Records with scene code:
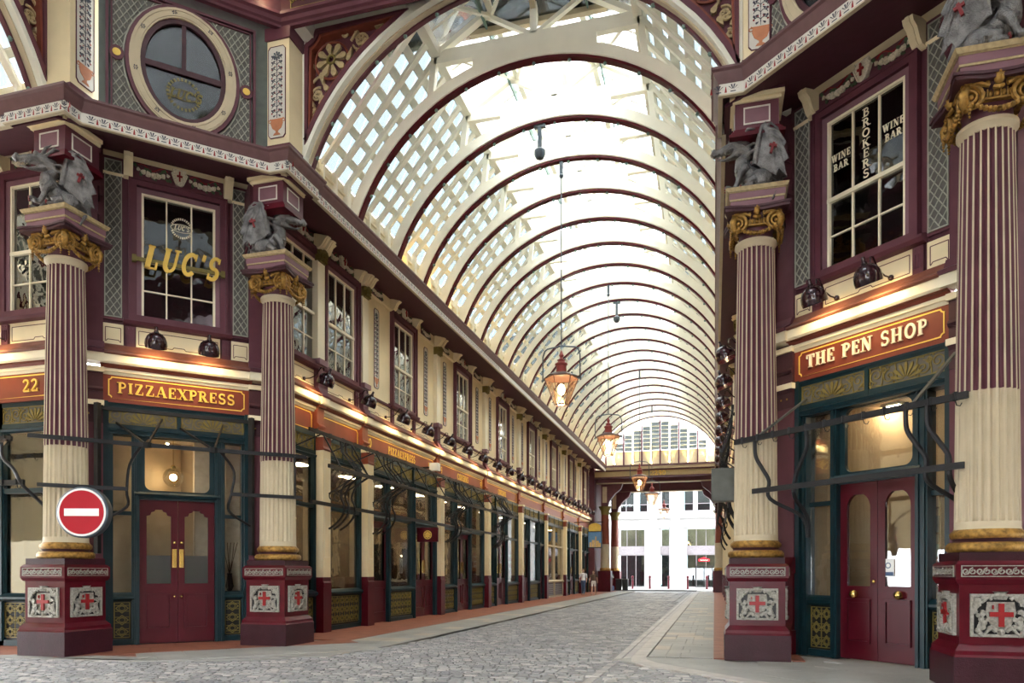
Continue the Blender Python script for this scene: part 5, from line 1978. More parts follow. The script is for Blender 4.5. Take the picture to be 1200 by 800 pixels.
def dragon_raw(b):
    # tail, rump, breast, arched neck, skull (facing +x, feet on z = 0)
    b.tube([(-.36, .22, -.26), (-.42, .2, -.12), (-.46, .1, .02), (-.40, 0, .10), (-.26, 0, .17), (-.08, 0, .26), (.06, 0, .36), (.13, 0, .48), (.13, 0, .60), (.06, 0, .70), (.03, 0, .79), (.08, 0, .88), (.17, 0, .92)], [.015, .03, .05, .08, .13, .155, .155, .145, .12, .10, .085, .085, .085], 14)
    b.tube([(.10, 0, .90), (.20, 0, .925), (.31, 0, .90), (.40, 0, .875), (.455, 0, .87), (.475, 0, .855)], [.075, .088, .062, .045, .048, .025], 12, flat=.8)     # upper jaw
    b.tube([(.14, 0, .84), (.22, 0, .79), (.32, 0, .745), (.385, 0, .745)], [.055, .045, .033, .018], 10)            # open lower jaw
    b.tube([(.30, 0, .77), (.37, 0, .79), (.43, 0, .77)], [.02, .014, .006], 6)                       # tongue
    for s in (-1, 1):
        b.ball((.235, s * .062, .955), .034, 8)
        b.tube([(.42, s * .03, .9), (.455, s * .03, .905)], [.022, .016], 6)                             # nostrils
        for k in range(4):                                                                       # teeth
            b.tube([(.30 + .045 * k, s * .03, .86), (.305 + .045 * k, s * .03, .82)], [.011, .004], 4)
        b.tube([(.13, s * .06, .95), (.03, s * .14, 1.02), (-.05, s * .17, 1.0)], [.035, .04, .006], 7, flat=.5)    # ears
        b.tube([(.16, s * .05, .98), (.13, s * .06, 1.06), (.06, s * .06, 1.12)], [.028, .02, .005], 6)  # horns
        for k, (x, z, L) in enumerate(((.06, .86, .15), (.03, .79, .16), (.02, .72, .14))):
            b.tube([(x, s * .06, z), (x - .09, s * .13, z - .01), (x - .16, s * .15, z - .05)], [.028, .03, .005], 5, flat=.5)    # neck frills
        b.tube([(.06, s * .13, .42), (.16, s * .17, .30), (.20, s * .18, .17), (.25, s * .18, .05)], [.08, .065, .045, .045], 9)   # forelegs
        b.tube([(.24, s * .18, .035), (.35, s * .18, .035)], [.05, .04], 8)
        for d in (-.055, 0, .055):
            b.tube([(.31, s * .18 + d, .045), (.39, s * .18 + d * 1.3, .06), (.43, s * .18 + d * 1.4, .015)], [.026, .024, .008], 6)
        b.ball((-.17, s * .15, .17), .165, 12, 1.2, .6, 1)                                # haunch
        b.tube([(-.08, s * .2, .15), (.06, s * .22, .10), (-.0, s * .22, .04)], [.09, .06, .045], 8)
        b.tube([(-.06, s * .22, .035), (.10, s * .22, .035), (.16, s * .22, .02)], [.045, .042, .02], 7)
    for i in range(11):            # belly plates down the breast
        t = i / 10
        x = [.16, .175, .205, .235, .255, .262, .262, .25, .225, .19, .15][i]
        z = .70 - .052 * i
        b.ball((x - .035, 0, z), .05, 8, .8, 1.5 + .6 * math.sin(PI * t), .46)
    for i in range(9):             # spines down the back
        p = [(-.03, .88), (-.06, .79), (-.05, .68), (-.03, .58), (-.06, .48), (-.16, .40), (-.26, .31), (-.36, .23), (-.45, .13)][i]
        b.tube([(p[0], 0, p[1]), (p[0] - .05, 0, p[1] + .055)], [.03, .005], 5)


def dragon_body(b):
    t = MB(); dragon_raw(t)
    out = []
    for x, y, z in t.v:
        k = max(0, min(1, (z - .62) / .16)) if x > -.25 else 0
        m = 1 + .45 * k
        x2, y2, z2 = .05 + (x - .05) * m, y * m, .80 + (z - .80) * m if z > .80 else z
        out.append((x2 + .10, y2 * 1.08, z2 - .10 * k))
    b.add(out, t.f)


def wing(s):
    def fn(b):
        y = s * .19
        th = .011

        def web(P):
            n = len(P)
            vs = [(p[0], p[1] - th, p[2]) for p in P] + [(p[0], p[1] + th, p[2]) for p in P]
            b.add(vs, [tuple(range(n)), tuple(range(2 * n - 1, n - 1, -1))] + [(k, k + n, (k + 1) % n + n, (k + 1) % n) for k in range(n)])
        wr = (-.06, y * 1.25, 1.04)
        tips = [(-.30, y * 1.5, .93), (-.42, y * 1.6, .66), (-.46, y * 1.6, .38), (-.43, y * 1.5, .10), (-.26, y * 1.3, .16)]
        b.tube([(.08, y * .7, .46), (.05, y * 1.0, .70), (.0, y * 1.2, .93), (-.04, y * 1.25, 1.05), (-.10, y * 1.3, 1.10)], [.055, .05, .042, .035, .012], 8)
        b.tube([wr, (-.18, y * 1.4, 1.05), tips[0]], [.03, .022, .01], 6)
        for tp in tips[1:]:
            m = tuple((wr[k] + tp[k]) / 2 + (-.05 if k == 0 else s * .03 if k == 1 else .03) for k in range(3))
            b.tube([wr, m, tp], [.026, .02, .01], 6)
        for a, c in zip(tips[:-1], tips[1:]):
            sag = tuple(((a[k] + c[k]) / 2) * .86 + wr[k] * .14 for k in range(3))
            web([wr, a, sag, c])
        web([wr, tips[-1], (-.08, y * .9, .30), (.08, y * .75, .46), (.04, y * 1.0, .72)])
    return fn


dr0 = thing('dragon_statue', 'x', 'statue')
link('dragon_body', solid(dragon_body, .012, 'dragon_body', 'silver', 1), dr0)
for s in (-1, 1):
    wg = link('wing', solid(wing(s), .011, 'wing', 'silver', 1), dr0, (-.06, 0, -.02))
    b = MB()
    y = s * .19 * 1.5
    for k in (1,):
        b.obox((-.20, y + s * .03, .60), (-.028, 0, .085), (0, .02, 0), (.02, 0, .007)); b.obox((-.21, y + s * .03, .64), (.06, 0, .02), (0, .02, 0), (-.006, 0, .02))
    b.build('wing_cross', 'wing_red', wg)
b = MB()
for s in (-1, 1):
    for d in (-.06, 0, .06):
        b.ball((.515, s * .195 + d * 1.2, .045), .022, 6)
        b.ball((.26, s * .23 + d * .7, .04), .018, 6)
stuff(b.build('red_claws', 'wing_red', dr0))
DL_ = ["silver winged dragon on the leftmost column, snarling to the left",
       'silver winged dragon on the column at the start of the left arcade wall, facing right',
       'silver winged dragon at the right arcade corner, snarling left at the vault',
       'large silver dragon breast and feet cut off by the top right of the picture']
for i, ((x, y), rz) in enumerate(zip(COLS, (-2.30, .45, PI - .05, -.45))):
    if i == 0:
        dr0.location = (x + (.14, -.1, .0, -.05)[i], y - .2, 8.15); dr0.rotation_euler = (0, 0, rz); dr0['label'] = DL_[0]; dr0['group'] = 'dragons on the columns'
        d = dr0
    else:
        d = dup(dr0, (x + (.14, -.1, .0, -.05)[i], y - .2, 8.15), rz, DL_[i], 'dragons on the columns')

# ---------------------------------------------------------------- gooseneck sign lamps with their light
lamp0 = thing('sign_lamp', 'x', 'lamp')
# local: rose on the wall at (0,0,0), the shade hangs out at -y and aims back at the sign
b = MB(Matrix.Translation((0, -.62, -.10)) @ Matrix.Rotation(math.radians(24), 4, 'X')); b.lathe([(.02, .19), (.07, .185), (.12, .16), (.17, .11), (.205, .03), (.215, -.05), (.205, -.12), (.195, -.12), (.195, -.04), (.15, .07), (.02, .14)], 20); sh_ = b.build('lamp_shade', 'lamp_shade', lamp0, 40)
b = MB(Matrix.Translation((0, -.62, -.10)) @ Matrix.Rotation(math.radians(24), 4, 'X')); b.lathe([(.04, .17), (.05, .20), (.03, .24), (.03, .30), (.015, .31)], 10); b.build('lamp_cap', 'lamp_shade', lamp0, 40)
b = MB(); b.tube([(0, 0, 0), (0, -.18, 0), (0, -.32, .05), (0, -.42, .16), (0, -.48, .24), (0, -.55, .22), (0, -.55, .14)], .014, 6); b.ball((0, -.01, 0), .05, 8); b.build('swan_neck', 'lamp_shade', lamp0, 40)
b = MB(); b.ball((0, -.60, -.12), .05, 8); b.build('bulb', 'bulb_warm', lamp0, 40)
LW = 15.0


def spot(nm, loc, aim, power, ang, col=(1, .72, .31), rad=.06, parent=None):
    ld = bpy.data.lights.new(nm, 'SPOT')
    ld.energy = power; ld.color = col; ld.spot_size = math.radians(ang); ld.spot_blend = .7; ld.shadow_soft_size = rad
    o = bpy.data.objects.new(nm, ld); COL.objects.link(o)
    o.location = loc
    o.rotation_euler = (Vector(aim) - Vector(loc)).to_track_quat('-Z', 'Y').to_euler()
    return o


first = [True]


def sign_lamp(f, s, label, group, lit=True, z=6.30):
    P = fr_matrix(f) @ Vector((s, -.02, z))
    if first[0]:
        lamp0.location = P; lamp0.rotation_euler = (0, 0, f[1]); lamp0['label'] = label; lamp0['group'] = group; first[0] = False
    else:
        dup(lamp0, tuple(P), f[1], label, group)
    if lit:
        M_ = fr_matrix(f)
        spot('lamp_light', tuple(M_ @ Vector((s, -.56, z - .24))), tuple(M_ @ Vector((s, .12, z - .85))), LW, 150)


ORD = ['first', 'second', 'third', 'fourth', 'fifth', 'sixth', 'seventh', 'eighth', 'ninth', 'tenth', 'eleventh', 'twelfth', 'thirteenth', 'fourteenth', 'fifteenth', 'sixteenth', 'seventeenth', 'eighteenth', 'nineteenth', 'twentieth', 'twenty-first', 'twenty-second']
G1 = 'swan-neck lamps over the shop signs'
sign_lamp(F_LC, -.38, 'dark swan-neck lamp above the left double doors, left one of the two', G1)
sign_lamp(F_LC, .62, 'dark swan-neck lamp above the left double doors, right one of the two', G1)
sign_lamp(F_WA, -14.05, 'dark swan-neck lamp cut by the left edge above the 22 sign', G1)
sign_lamp(F_WA, -15.6, 'dark swan-neck lamp just beyond the left edge, left of the 22 sign', G1)
sign_lamp(F_RC, -1.05, 'dark swan-neck lamp above the brass-knobbed doors, left one of the two', G1)
sign_lamp(F_RC, -.05, 'dark swan-neck lamp above the brass-knobbed doors, right one of the two', G1)
ys = [15.85, 18.15] + [20.45 + 1.99 * k for k in range(19)]
for i, y in enumerate(ys):
    sign_lamp(F_LA, y, 'dark swan-neck lamp on the left arcade fascia, %s from the corner column' % ORD[i], 'lamps along the left arcade fascia')
    if y > 15:
        sign_lamp(F_RA, -y - .4, 'dark lamp of the right arcade fascia, %s back behind the corner column' % ORD[i], 'lamps along the right arcade fascia')

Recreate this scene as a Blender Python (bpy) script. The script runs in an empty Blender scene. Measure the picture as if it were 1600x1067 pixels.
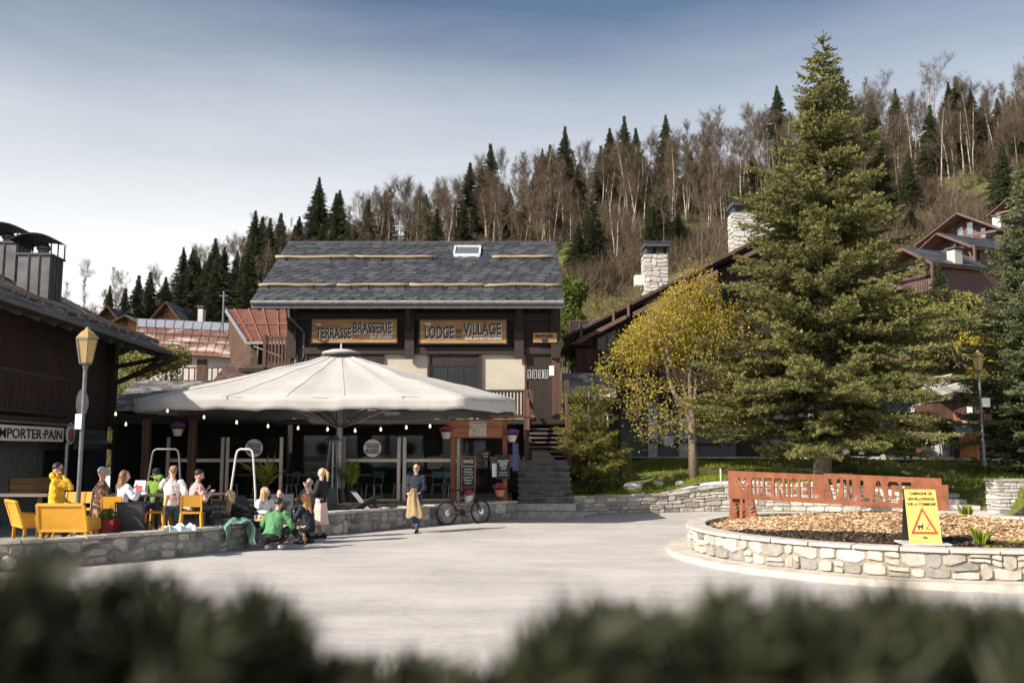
import bpy, math, random
import numpy as np
from mathutils import Matrix, Vector
R = math.radians; PI = math.pi
random.seed(7); RNG = np.random.default_rng(7)
scene = bpy.context.scene
COL = scene.collection

# ------------------------------------------------------------------ camera
F = 1450.0; TH = math.atan((703 - 533.5) / F); CH = 2.1
cam = bpy.data.cameras.new('camera'); camo = bpy.data.objects.new('camera', cam); COL.objects.link(camo)
camo.location = (0, 0, CH); camo.rotation_euler = (PI / 2 + TH, 0, 0)
cam.sensor_width = 36; cam.lens = 36 * F / 1600; cam.clip_end = 3000; cam.clip_start = 0.05
cam.dof.use_dof = True; cam.dof.focus_distance = 26; cam.dof.aperture_fstop = 1.6
scene.camera = camo

# ------------------------------------------------------------------ light
SUN_TRAVEL = Vector((0.84, 0.54, 0)).normalized(); SUN_EL = R(32)
sun = bpy.data.lights.new('sun', 'SUN'); suno = bpy.data.objects.new('sun', sun); COL.objects.link(suno)
sun.energy = 4.6; sun.angle = R(0.5); sun.color = (1.0, 0.905, 0.785)
d = Vector((SUN_TRAVEL.x * math.cos(SUN_EL), SUN_TRAVEL.y * math.cos(SUN_EL), -math.sin(SUN_EL)))
suno.rotation_euler = d.to_track_quat('-Z', 'Y').to_euler(); suno.location = (-30, -20, 30)
w = bpy.data.worlds.new('World'); scene.world = w; w.use_nodes = True
nt = w.node_tree; nt.nodes.clear()
wo = nt.nodes.new('ShaderNodeOutputWorld'); bg = nt.nodes.new('ShaderNodeBackground')
sky = nt.nodes.new('ShaderNodeTexSky'); sky.sky_type = 'NISHITA'; sky.sun_disc = False
sky.sun_elevation = SUN_EL
sky.sun_rotation = math.atan2(-SUN_TRAVEL.x, -SUN_TRAVEL.y)
sky.air_density = 1.0; sky.dust_density = 2.2; sky.ozone_density = 1.6
tc = nt.nodes.new('ShaderNodeTexCoord'); sep = nt.nodes.new('ShaderNodeSeparateXYZ')
mp = nt.nodes.new('ShaderNodeMapping'); mp.inputs['Scale'].default_value = (1.0, 0.6, 5.0); mp.inputs['Rotation'].default_value = (0, 0.10, 0.3)
nz = nt.nodes.new('ShaderNodeTexNoise'); nz.inputs['Scale'].default_value = 1.9; nz.inputs['Detail'].default_value = 7; nz.inputs['Roughness'].default_value = 0.55
L = nt.links.new
L(tc.outputs['Generated'], mp.inputs['Vector']); L(mp.outputs['Vector'], nz.inputs['Vector']); L(tc.outputs['Generated'], sep.inputs['Vector'])
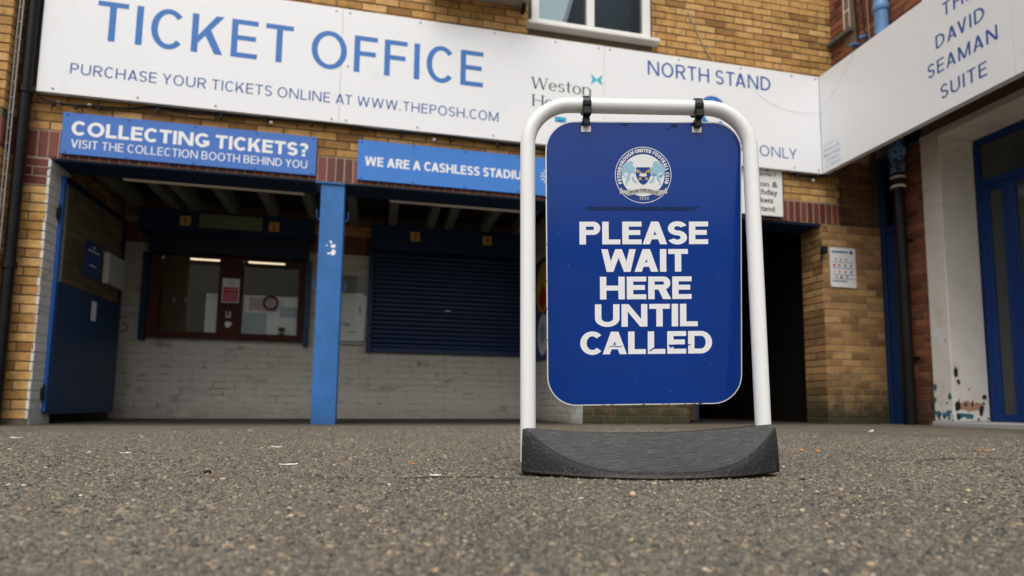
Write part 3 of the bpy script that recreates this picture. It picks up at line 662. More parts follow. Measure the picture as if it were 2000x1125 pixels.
MB().bbox(4.75, 4.85, -1.235, -1.165, 3.75, 5.3).bbox(4.75, 4.85, -1.99, -1.92, 3.75, 5.3).bbox(4.751, 4.849, -1.9195, -1.2355, 3.75, 3.82).build('frame', MAT['upvc'], w2)
MB().box(4.79, 4.796, -1.919, -1.236, 3.821, 5.3).build('pane', MAT['glass_dark'], w2)
MB().box(4.86, 4.9, -1.99, -1.17, 3.7, 5.4).build('backing', MAT['dark'], w2)
bp = thing('blue_downpipe', 'worn blue painted downpipe running up the red brick upper wall', 'drainpipe', (4.70, -.76, 3.7))
MB().lathe([(.062, 3.72), (.062, 4.06)], 4.70, -.76).build('lower_length', MAT['pipeblue2'], bp, True)
MB().lathe([(.068, 4.062), (.074, 4.07), (.074, 4.13), (.066, 4.14), (.062, 4.15), (.062, 5.5)], 4.70, -.76).build('upper_length', MAT['pipeblue2'], bp, True)
for i, (u, z, m, nm, lab) in enumerate(((.40, 3.97, 'blackpl', 'cable', 'thick black cable dropping down the red brick to a blue bracket'), (.49, 3.96, 'blackpl', 'cable', 'thin dark cable slanting down beside the thick black one'), (.55, 3.74, 'wire', 'cable', 'thin beige cable hanging straight down the red brick wall'))):
    r = (.011, .006, .005)[i]
    o = MB().tube([(4.755, -u + .0, 5.4), (4.755, -u + .03, 4.6), (4.752, -u + .01, 4.3), (4.75, -u - .01, z + .02)], r).build(nm, MAT[m], None, True); tag(o, lab, 'cable')
for (u, z, lab) in ((.385, 3.95, 'blue bracket nearest the corner on the red brick, above the wing sign'), (.52, 3.955, 'smaller blue bracket beside the beige cable above the wing sign')):
    b = thing('wall_bracket', lab, 'bracket', (4.74, -u, z), 'blue wall brackets')
    MB().bbox(4.70, 4.768, -u - .03, -u + .03, z - .012, z + .012).build('plate', MAT['pipeblue2'], b)
    MB().tube([(4.70, -u, z), (4.67, -u, z - .02), (4.66, -u - .02, z - .02)], .012).build('hook', MAT['pipeblue2'], b, True)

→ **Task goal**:
Leave the pictures out and print, exactly as written, every line from the one holding "Recreate this scene" down to the one holding "scene.camera = camo", both of those included.

→ **Response to the exercise**:
Recreate this scene as a Blender Python (bpy) script. The script runs in an empty Blender scene. Measure the picture as if it were 1600x1067 pixels.
import bpy, math, random
import numpy as np
from mathutils import Matrix, Vector
R = math.radians; PI = math.pi
random.seed(7); RNG = np.random.default_rng(7)
scene = bpy.context.scene
COL = scene.collection

# ------------------------------------------------------------------ camera
F = 1450.0; TH = math.atan((703 - 533.5) / F); CH = 2.1
cam = bpy.data.cameras.new('camera'); camo = bpy.data.objects.new('camera', cam); COL.objects.link(camo)
camo.location = (0, 0, CH); camo.rotation_euler = (PI / 2 + TH, 0, 0)
cam.sensor_width = 36; cam.lens = 36 * F / 1600; cam.clip_end = 3000; cam.clip_start = 0.05
cam.dof.use_dof = True; cam.dof.focus_distance = 26; cam.dof.aperture_fstop = 1.6
scene.camera = camo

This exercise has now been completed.